» **What is expected**
Read the records and write them out again exactly.

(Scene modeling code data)
---+---
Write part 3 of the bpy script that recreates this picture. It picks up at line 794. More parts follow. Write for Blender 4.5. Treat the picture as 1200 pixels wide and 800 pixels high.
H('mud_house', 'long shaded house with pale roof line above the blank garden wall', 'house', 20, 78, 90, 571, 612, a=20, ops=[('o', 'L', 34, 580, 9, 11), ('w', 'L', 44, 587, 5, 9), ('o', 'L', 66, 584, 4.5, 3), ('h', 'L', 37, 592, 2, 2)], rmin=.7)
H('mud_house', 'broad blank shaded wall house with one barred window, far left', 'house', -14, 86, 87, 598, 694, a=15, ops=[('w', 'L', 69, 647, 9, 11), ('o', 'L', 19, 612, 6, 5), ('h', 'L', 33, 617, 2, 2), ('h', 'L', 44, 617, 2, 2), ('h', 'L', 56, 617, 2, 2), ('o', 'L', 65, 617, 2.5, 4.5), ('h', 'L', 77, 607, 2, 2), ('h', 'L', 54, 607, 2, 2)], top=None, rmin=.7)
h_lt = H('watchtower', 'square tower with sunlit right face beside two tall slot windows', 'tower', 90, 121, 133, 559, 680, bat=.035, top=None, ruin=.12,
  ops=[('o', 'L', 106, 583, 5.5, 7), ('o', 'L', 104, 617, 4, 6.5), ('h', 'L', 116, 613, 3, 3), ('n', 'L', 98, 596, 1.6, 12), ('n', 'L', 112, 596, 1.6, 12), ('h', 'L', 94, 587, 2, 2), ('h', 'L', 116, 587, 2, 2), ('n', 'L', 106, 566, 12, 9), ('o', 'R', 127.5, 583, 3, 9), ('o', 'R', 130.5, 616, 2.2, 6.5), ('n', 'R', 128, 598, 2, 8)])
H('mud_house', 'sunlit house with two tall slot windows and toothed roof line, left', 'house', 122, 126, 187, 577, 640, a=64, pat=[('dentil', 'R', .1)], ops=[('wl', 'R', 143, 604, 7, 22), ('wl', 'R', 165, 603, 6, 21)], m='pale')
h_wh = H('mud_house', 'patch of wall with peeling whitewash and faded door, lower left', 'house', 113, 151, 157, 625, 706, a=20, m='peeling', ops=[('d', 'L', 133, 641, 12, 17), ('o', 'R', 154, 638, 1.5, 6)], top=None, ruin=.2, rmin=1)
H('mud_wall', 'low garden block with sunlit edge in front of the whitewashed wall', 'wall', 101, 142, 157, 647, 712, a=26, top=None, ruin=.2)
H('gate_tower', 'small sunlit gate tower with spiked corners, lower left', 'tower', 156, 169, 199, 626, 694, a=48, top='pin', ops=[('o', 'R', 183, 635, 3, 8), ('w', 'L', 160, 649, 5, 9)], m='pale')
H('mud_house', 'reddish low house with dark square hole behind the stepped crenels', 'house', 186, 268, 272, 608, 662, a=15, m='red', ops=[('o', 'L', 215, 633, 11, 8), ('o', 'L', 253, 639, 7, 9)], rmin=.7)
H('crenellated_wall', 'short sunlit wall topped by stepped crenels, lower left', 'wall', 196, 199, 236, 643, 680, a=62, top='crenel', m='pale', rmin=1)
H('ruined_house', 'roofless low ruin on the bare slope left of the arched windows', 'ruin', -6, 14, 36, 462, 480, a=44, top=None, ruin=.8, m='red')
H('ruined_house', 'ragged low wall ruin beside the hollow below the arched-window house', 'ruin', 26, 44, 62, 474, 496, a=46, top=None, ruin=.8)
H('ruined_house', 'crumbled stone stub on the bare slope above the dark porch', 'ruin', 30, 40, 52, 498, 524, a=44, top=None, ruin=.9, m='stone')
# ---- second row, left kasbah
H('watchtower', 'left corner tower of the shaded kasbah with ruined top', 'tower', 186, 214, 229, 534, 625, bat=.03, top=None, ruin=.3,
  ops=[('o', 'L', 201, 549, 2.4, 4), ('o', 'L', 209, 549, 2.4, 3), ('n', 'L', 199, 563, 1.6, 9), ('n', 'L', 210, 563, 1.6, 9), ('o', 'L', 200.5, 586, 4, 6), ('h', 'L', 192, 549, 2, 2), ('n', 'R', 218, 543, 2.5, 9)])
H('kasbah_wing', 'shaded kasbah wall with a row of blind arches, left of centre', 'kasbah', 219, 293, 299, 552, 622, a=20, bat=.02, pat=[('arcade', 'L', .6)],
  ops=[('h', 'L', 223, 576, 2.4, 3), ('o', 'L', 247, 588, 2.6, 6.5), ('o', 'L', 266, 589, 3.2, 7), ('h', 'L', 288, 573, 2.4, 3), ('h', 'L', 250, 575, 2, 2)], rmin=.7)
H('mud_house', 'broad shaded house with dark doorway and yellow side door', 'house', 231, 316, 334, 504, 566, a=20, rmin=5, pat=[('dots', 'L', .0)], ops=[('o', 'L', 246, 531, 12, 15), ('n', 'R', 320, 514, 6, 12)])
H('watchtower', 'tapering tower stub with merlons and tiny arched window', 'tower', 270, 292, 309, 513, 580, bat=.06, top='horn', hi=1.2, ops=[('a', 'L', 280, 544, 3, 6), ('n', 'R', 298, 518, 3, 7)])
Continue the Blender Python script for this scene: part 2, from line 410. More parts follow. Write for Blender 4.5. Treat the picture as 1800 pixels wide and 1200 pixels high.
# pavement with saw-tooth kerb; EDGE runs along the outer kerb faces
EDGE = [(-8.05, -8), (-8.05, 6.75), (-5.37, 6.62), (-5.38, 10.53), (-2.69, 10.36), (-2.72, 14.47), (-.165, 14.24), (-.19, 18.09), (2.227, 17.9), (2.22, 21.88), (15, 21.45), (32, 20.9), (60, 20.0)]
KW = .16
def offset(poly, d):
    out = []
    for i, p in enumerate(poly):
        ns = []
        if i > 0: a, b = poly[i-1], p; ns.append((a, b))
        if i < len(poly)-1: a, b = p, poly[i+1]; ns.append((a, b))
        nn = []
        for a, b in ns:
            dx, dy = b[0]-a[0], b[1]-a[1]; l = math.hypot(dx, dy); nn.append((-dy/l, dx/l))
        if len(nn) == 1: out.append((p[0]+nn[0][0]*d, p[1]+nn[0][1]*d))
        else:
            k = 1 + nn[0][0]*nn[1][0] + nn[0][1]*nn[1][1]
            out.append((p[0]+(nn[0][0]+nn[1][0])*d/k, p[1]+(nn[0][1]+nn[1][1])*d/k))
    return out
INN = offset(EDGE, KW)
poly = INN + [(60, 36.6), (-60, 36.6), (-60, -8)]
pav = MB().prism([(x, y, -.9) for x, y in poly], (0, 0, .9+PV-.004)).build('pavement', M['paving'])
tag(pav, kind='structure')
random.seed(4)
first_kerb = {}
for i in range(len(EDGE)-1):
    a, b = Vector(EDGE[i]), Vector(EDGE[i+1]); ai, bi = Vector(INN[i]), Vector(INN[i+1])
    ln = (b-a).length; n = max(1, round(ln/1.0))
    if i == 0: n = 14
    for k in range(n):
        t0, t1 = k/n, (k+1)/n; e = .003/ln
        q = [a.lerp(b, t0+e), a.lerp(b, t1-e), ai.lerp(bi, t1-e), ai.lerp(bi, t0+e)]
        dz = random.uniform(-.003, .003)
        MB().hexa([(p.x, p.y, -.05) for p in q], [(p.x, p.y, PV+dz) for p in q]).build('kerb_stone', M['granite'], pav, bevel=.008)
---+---
» **Answer to the problem**
Write part 3 of the bpy script that recreates this picture. It picks up at line 794. More parts follow. Write for Blender 4.5. Treat the picture as 1200 pixels wide and 800 pixels high.
H('mud_house', 'long shaded house with pale roof line above the blank garden wall', 'house', 20, 78, 90, 571, 612, a=20, ops=[('o', 'L', 34, 580, 9, 11), ('w', 'L', 44, 587, 5, 9), ('o', 'L', 66, 584, 4.5, 3), ('h', 'L', 37, 592, 2, 2)], rmin=.7)
H('mud_house', 'broad blank shaded wall house with one barred window, far left', 'house', -14, 86, 87, 598, 694, a=15, ops=[('w', 'L', 69, 647, 9, 11), ('o', 'L', 19, 612, 6, 5), ('h', 'L', 33, 617, 2, 2), ('h', 'L', 44, 617, 2, 2), ('h', 'L', 56, 617, 2, 2), ('o', 'L', 65, 617, 2.5, 4.5), ('h', 'L', 77, 607, 2, 2), ('h', 'L', 54, 607, 2, 2)], top=None, rmin=.7)
h_lt = H('watchtower', 'square tower with sunlit right face beside two tall slot windows', 'tower', 90, 121, 133, 559, 680, bat=.035, top=None, ruin=.12,
  ops=[('o', 'L', 106, 583, 5.5, 7), ('o', 'L', 104, 617, 4, 6.5), ('h', 'L', 116, 613, 3, 3), ('n', 'L', 98, 596, 1.6, 12), ('n', 'L', 112, 596, 1.6, 12), ('h', 'L', 94, 587, 2, 2), ('h', 'L', 116, 587, 2, 2), ('n', 'L', 106, 566, 12, 9), ('o', 'R', 127.5, 583, 3, 9), ('o', 'R', 130.5, 616, 2.2, 6.5), ('n', 'R', 128, 598, 2, 8)])
H('mud_house', 'sunlit house with two tall slot windows and toothed roof line, left', 'house', 122, 126, 187, 577, 640, a=64, pat=[('dentil', 'R', .1)], ops=[('wl', 'R', 143, 604, 7, 22), ('wl', 'R', 165, 603, 6, 21)], m='pale')
h_wh = H('mud_house', 'patch of wall with peeling whitewash and faded door, lower left', 'house', 113, 151, 157, 625, 706, a=20, m='peeling', ops=[('d', 'L', 133, 641, 12, 17), ('o', 'R', 154, 638, 1.5, 6)], top=None, ruin=.2, rmin=1)
H('mud_wall', 'low garden block with sunlit edge in front of the whitewashed wall', 'wall', 101, 142, 157, 647, 712, a=26, top=None, ruin=.2)
H('gate_tower', 'small sunlit gate tower with spiked corners, lower left', 'tower', 156, 169, 199, 626, 694, a=48, top='pin', ops=[('o', 'R', 183, 635, 3, 8), ('w', 'L', 160, 649, 5, 9)], m='pale')
H('mud_house', 'reddish low house with dark square hole behind the stepped crenels', 'house', 186, 268, 272, 608, 662, a=15, m='red', ops=[('o', 'L', 215, 633, 11, 8), ('o', 'L', 253, 639, 7, 9)], rmin=.7)
H('crenellated_wall', 'short sunlit wall topped by stepped crenels, lower left', 'wall', 196, 199, 236, 643, 680, a=62, top='crenel', m='pale', rmin=1)
H('ruined_house', 'roofless low ruin on the bare slope left of the arched windows', 'ruin', -6, 14, 36, 462, 480, a=44, top=None, ruin=.8, m='red')
H('ruined_house', 'ragged low wall ruin beside the hollow below the arched-window house', 'ruin', 26, 44, 62, 474, 496, a=46, top=None, ruin=.8)
H('ruined_house', 'crumbled stone stub on the bare slope above the dark porch', 'ruin', 30, 40, 52, 498, 524, a=44, top=None, ruin=.9, m='stone')
# ---- second row, left kasbah
H('watchtower', 'left corner tower of the shaded kasbah with ruined top', 'tower', 186, 214, 229, 534, 625, bat=.03, top=None, ruin=.3,
  ops=[('o', 'L', 201, 549, 2.4, 4), ('o', 'L', 209, 549, 2.4, 3), ('n', 'L', 199, 563, 1.6, 9), ('n', 'L', 210, 563, 1.6, 9), ('o', 'L', 200.5, 586, 4, 6), ('h', 'L', 192, 549, 2, 2), ('n', 'R', 218, 543, 2.5, 9)])
H('kasbah_wing', 'shaded kasbah wall with a row of blind arches, left of centre', 'kasbah', 219, 293, 299, 552, 622, a=20, bat=.02, pat=[('arcade', 'L', .6)],
  ops=[('h', 'L', 223, 576, 2.4, 3), ('o', 'L', 247, 588, 2.6, 6.5), ('o', 'L', 266, 589, 3.2, 7), ('h', 'L', 288, 573, 2.4, 3), ('h', 'L', 250, 575, 2, 2)], rmin=.7)
H('mud_house', 'broad shaded house with dark doorway and yellow side door', 'house', 231, 316, 334, 504, 566, a=20, rmin=5, pat=[('dots', 'L', .0)], ops=[('o', 'L', 246, 531, 12, 15), ('n', 'R', 320, 514, 6, 12)])
H('watchtower', 'tapering tower stub with merlons and tiny arched window', 'tower', 270, 292, 309, 513, 580, bat=.06, top='horn', hi=1.2, ops=[('a', 'L', 280, 544, 3, 6), ('n', 'R', 298, 518, 3, 7)])
Continue the Blender Python script for this scene: part 2, from line 410. More parts follow. Write for Blender 4.5. Treat the picture as 1800 pixels wide and 1200 pixels high.
# pavement with saw-tooth kerb; EDGE runs along the outer kerb faces
EDGE = [(-8.05, -8), (-8.05, 6.75), (-5.37, 6.62), (-5.38, 10.53), (-2.69, 10.36), (-2.72, 14.47), (-.165, 14.24), (-.19, 18.09), (2.227, 17.9), (2.22, 21.88), (15, 21.45), (32, 20.9), (60, 20.0)]
KW = .16
def offset(poly, d):
    out = []
    for i, p in enumerate(poly):
        ns = []
        if i > 0: a, b = poly[i-1], p; ns.append((a, b))
        if i < len(poly)-1: a, b = p, poly[i+1]; ns.append((a, b))
        nn = []
        for a, b in ns:
            dx, dy = b[0]-a[0], b[1]-a[1]; l = math.hypot(dx, dy); nn.append((-dy/l, dx/l))
        if len(nn) == 1: out.append((p[0]+nn[0][0]*d, p[1]+nn[0][1]*d))
        else:
            k = 1 + nn[0][0]*nn[1][0] + nn[0][1]*nn[1][1]
            out.append((p[0]+(nn[0][0]+nn[1][0])*d/k, p[1]+(nn[0][1]+nn[1][1])*d/k))
    return out
INN = offset(EDGE, KW)
poly = INN + [(60, 36.6), (-60, 36.6), (-60, -8)]
pav = MB().prism([(x, y, -.9) for x, y in poly], (0, 0, .9+PV-.004)).build('pavement', M['paving'])
tag(pav, kind='structure')
random.seed(4)
first_kerb = {}
for i in range(len(EDGE)-1):
    a, b = Vector(EDGE[i]), Vector(EDGE[i+1]); ai, bi = Vector(INN[i]), Vector(INN[i+1])
    ln = (b-a).length; n = max(1, round(ln/1.0))
    if i == 0: n = 14
    for k in range(n):
        t0, t1 = k/n, (k+1)/n; e = .003/ln
        q = [a.lerp(b, t0+e), a.lerp(b, t1-e), ai.lerp(bi, t1-e), ai.lerp(bi, t0+e)]
        dz = random.uniform(-.003, .003)
        MB().hexa([(p.x, p.y, -.05) for p in q], [(p.x, p.y, PV+dz) for p in q]).build('kerb_stone', M['granite'], pav, bevel=.008)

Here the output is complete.